Stated task.
Write out the entire listing below exactly, with the pictures left out.

<<<<

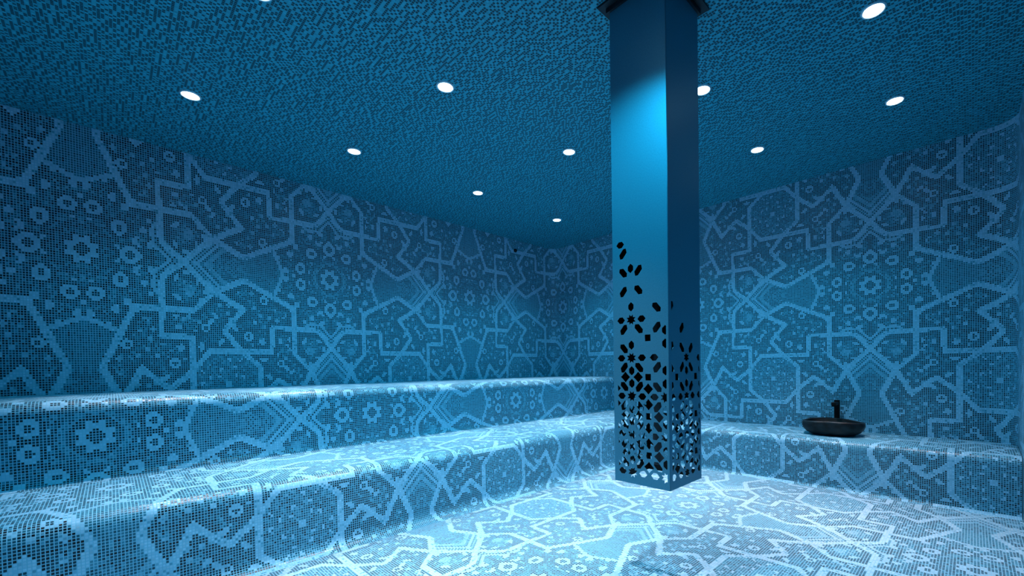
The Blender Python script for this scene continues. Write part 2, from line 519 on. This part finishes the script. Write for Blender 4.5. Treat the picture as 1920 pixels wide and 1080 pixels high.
rl, rt = 0.07, 0.075
YF1 = YBF + rl              # front of the lower step
ZT1, ZT1b = 0.470, 0.488    # its top, sloping up a little to the back
YF2 = 3.30 * H + .03        # front of the upper step
ZT2 = 0.952
rc2 = 0.05
prof = arc((YBF, rl), rl, -90, 0) + arc((YF1 + rt, ZT1 - rt), rt, 180, 90) + [(YF2 + .02, ZT1b)]
bench('tiled_bench', 'long low mosaic-tiled step with rounded edge, lower tier along the left wall', prof,
      (-0.814 * H + H) + 60.5 * .01407, .01407, 1.36 / NT * H, 1.36 * H, XB + .004, XR - .004, 'X', 31, YF2 + .02, 0.0)
prof = arc((YF2 - rc2, ZT1b + rc2), rc2, -90, 0) + arc((YF2 + rt, ZT2 - rt), rt, 180, 90) + [(YL - .003, ZT2)]
bench('tiled_bench', 'long high mosaic-tiled bench against the left wall, upper tier', prof,
      -0.327 * H + H, .01504, 1.42 / NT * H, -0.064 * H, XB + .004, XR - .004, 'X', 32, YL - .003, ZT1b)
rr_, rr2 = 0.03, 0.06
XF = XBF + rr_
prof = arc((XBF, rr_), rr_, -90, 0) + arc((XF + rr2, 0.428 - rr2), rr2, 180, 90) + [(XR - .003, 0.4435)]
bench('tiled_bench', 'mosaic-tiled ledge along the right wall, carrying the black stone basin', prof,
      (-0.79 * H + H) - 60.5 * .01385, .01385, 1.484 / NT * H, 0.644 * H, YN + .004, YF1, 'Y', 33, XR - .003, 0.0)

# ------------------------------------------------------------------ hanging perforated column
CX, CY, W = 1.7408 * KW, 1.0050 * KW, 0.31 * KW
ZB = -0.5754 * KW + H
col = thing('hanging_column', 'square brushed steel column hanging from the ceiling, pierced with star cutouts below', 'column', (CX + W / 2, CY + W / 2, ZC))
PP = 0.60 * W               # spacing of the stars
def reg(n, r0, rot=0): return [(r0 * math.cos(rot + 2 * PI * k / n), r0 * math.sin(rot + 2 * PI * k / n)) for k in range(n)]
def star8(r):
    return [((r if k % 2 == 0 else r * .56) * math.cos(PI * k / 8 + PI / 8), (r if k % 2 == 0 else r * .56) * math.sin(PI * k / 8 + PI / 8)) for k in range(16)]
def hexa(l, w, ang):
    c, s_ = math.cos(ang), math.sin(ang)
    pts = [(l, 0), (l * .42, w), (-l * .42, w), (-l, 0), (-l * .42, -w), (l * .42, -w)]
    return [(x * c - y * s_, x * s_ + y * c) for x, y in pts]
def diag(l, w, ang):
    c, s_ = math.cos(ang), math.sin(ang)
    pts = [(l, w * .15), (l * .62, w), (-l * .55, w), (-l, -w * .15), (-l * .62, -w), (l * .55, -w)]
    return [(x * c - y * s_, x * s_ + y * c) for x, y in pts]
def con4(r):
    return [((r if k % 2 == 0 else r * .68) * math.cos(PI * k / 4), (r if k % 2 == 0 else r * .68) * math.sin(PI * k / 4)) for k in range(8)]
SQ = [(-.084, -.084), (.084, -.084), (.084, .084), (-.084, .084)]

def clip(poly, lo, hi, axis):
    def cut(P, keep, inter):
        out = []
        for k in range(len(P)):
            a, b_ = P[k], P[(k + 1) % len(P)]
            if keep(a): out.append(a)
            if keep(a) != keep(b_): out.append(inter(a, b_))
        return out
    for v, sgn in ((lo, 1), (hi, -1)):
        def keep(p): return (p[axis] - v) * sgn > 0
        def inter(a, b_):
            t = (v - a[axis]) / (b_[axis] - a[axis])
            return (a[0] + t * (b_[0] - a[0]), a[1] + t * (b_[1] - a[1]))
        poly = cut(poly, keep, inter)
        if len(poly) < 3: return []
    return poly

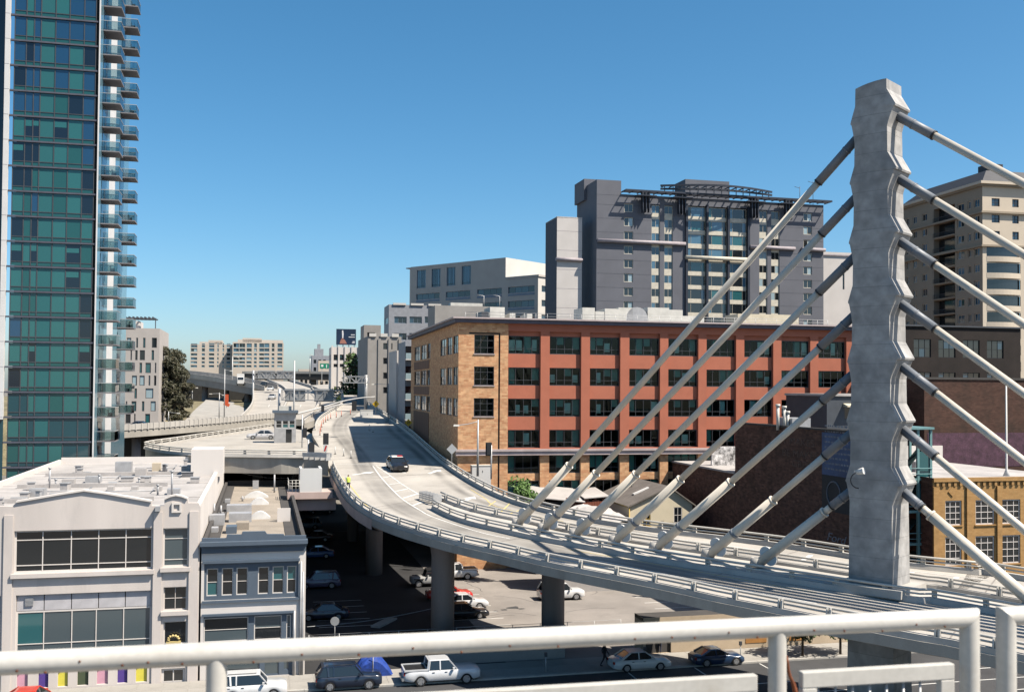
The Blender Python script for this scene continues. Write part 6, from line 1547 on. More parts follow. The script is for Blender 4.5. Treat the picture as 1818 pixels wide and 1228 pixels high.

>>>>

Response to the exercise.
The Blender Python script for this scene continues. Write part 2, from line 519 on. This part finishes the script. Write for Blender 4.5. Treat the picture as 1920 pixels wide and 1080 pixels high.
rl, rt = 0.07, 0.075
YF1 = YBF + rl              # front of the lower step
ZT1, ZT1b = 0.470, 0.488    # its top, sloping up a little to the back
YF2 = 3.30 * H + .03        # front of the upper step
ZT2 = 0.952
rc2 = 0.05
prof = arc((YBF, rl), rl, -90, 0) + arc((YF1 + rt, ZT1 - rt), rt, 180, 90) + [(YF2 + .02, ZT1b)]
bench('tiled_bench', 'long low mosaic-tiled step with rounded edge, lower tier along the left wall', prof,
      (-0.814 * H + H) + 60.5 * .01407, .01407, 1.36 / NT * H, 1.36 * H, XB + .004, XR - .004, 'X', 31, YF2 + .02, 0.0)
prof = arc((YF2 - rc2, ZT1b + rc2), rc2, -90, 0) + arc((YF2 + rt, ZT2 - rt), rt, 180, 90) + [(YL - .003, ZT2)]
bench('tiled_bench', 'long high mosaic-tiled bench against the left wall, upper tier', prof,
      -0.327 * H + H, .01504, 1.42 / NT * H, -0.064 * H, XB + .004, XR - .004, 'X', 32, YL - .003, ZT1b)
rr_, rr2 = 0.03, 0.06
XF = XBF + rr_
prof = arc((XBF, rr_), rr_, -90, 0) + arc((XF + rr2, 0.428 - rr2), rr2, 180, 90) + [(XR - .003, 0.4435)]
bench('tiled_bench', 'mosaic-tiled ledge along the right wall, carrying the black stone basin', prof,
      (-0.79 * H + H) - 60.5 * .01385, .01385, 1.484 / NT * H, 0.644 * H, YN + .004, YF1, 'Y', 33, XR - .003, 0.0)

# ------------------------------------------------------------------ hanging perforated column
CX, CY, W = 1.7408 * KW, 1.0050 * KW, 0.31 * KW
ZB = -0.5754 * KW + H
col = thing('hanging_column', 'square brushed steel column hanging from the ceiling, pierced with star cutouts below', 'column', (CX + W / 2, CY + W / 2, ZC))
PP = 0.60 * W               # spacing of the stars
def reg(n, r0, rot=0): return [(r0 * math.cos(rot + 2 * PI * k / n), r0 * math.sin(rot + 2 * PI * k / n)) for k in range(n)]
def star8(r):
    return [((r if k % 2 == 0 else r * .56) * math.cos(PI * k / 8 + PI / 8), (r if k % 2 == 0 else r * .56) * math.sin(PI * k / 8 + PI / 8)) for k in range(16)]
def hexa(l, w, ang):
    c, s_ = math.cos(ang), math.sin(ang)
    pts = [(l, 0), (l * .42, w), (-l * .42, w), (-l, 0), (-l * .42, -w), (l * .42, -w)]
    return [(x * c - y * s_, x * s_ + y * c) for x, y in pts]
def diag(l, w, ang):
    c, s_ = math.cos(ang), math.sin(ang)
    pts = [(l, w * .15), (l * .62, w), (-l * .55, w), (-l, -w * .15), (-l * .62, -w), (l * .55, -w)]
    return [(x * c - y * s_, x * s_ + y * c) for x, y in pts]
def con4(r):
    return [((r if k % 2 == 0 else r * .68) * math.cos(PI * k / 4), (r if k % 2 == 0 else r * .68) * math.sin(PI * k / 4)) for k in range(8)]
SQ = [(-.084, -.084), (.084, -.084), (.084, .084), (-.084, .084)]

def clip(poly, lo, hi, axis):
    def cut(P, keep, inter):
        out = []
        for k in range(len(P)):
            a, b_ = P[k], P[(k + 1) % len(P)]
            if keep(a): out.append(a)
            if keep(a) != keep(b_): out.append(inter(a, b_))
        return out
    for v, sgn in ((lo, 1), (hi, -1)):
        def keep(p): return (p[axis] - v) * sgn > 0
        def inter(a, b_):
            t = (v - a[axis]) / (b_[axis] - a[axis])
            return (a[0] + t * (b_[0] - a[0]), a[1] + t * (b_[1] - a[1]))
        poly = cut(poly, keep, inter)
        if len(poly) < 3: return []
    return poly

The Blender Python script for this scene continues. Write part 6, from line 1547 on. More parts follow. The script is for Blender 4.5. Treat the picture as 1818 pixels wide and 1228 pixels high.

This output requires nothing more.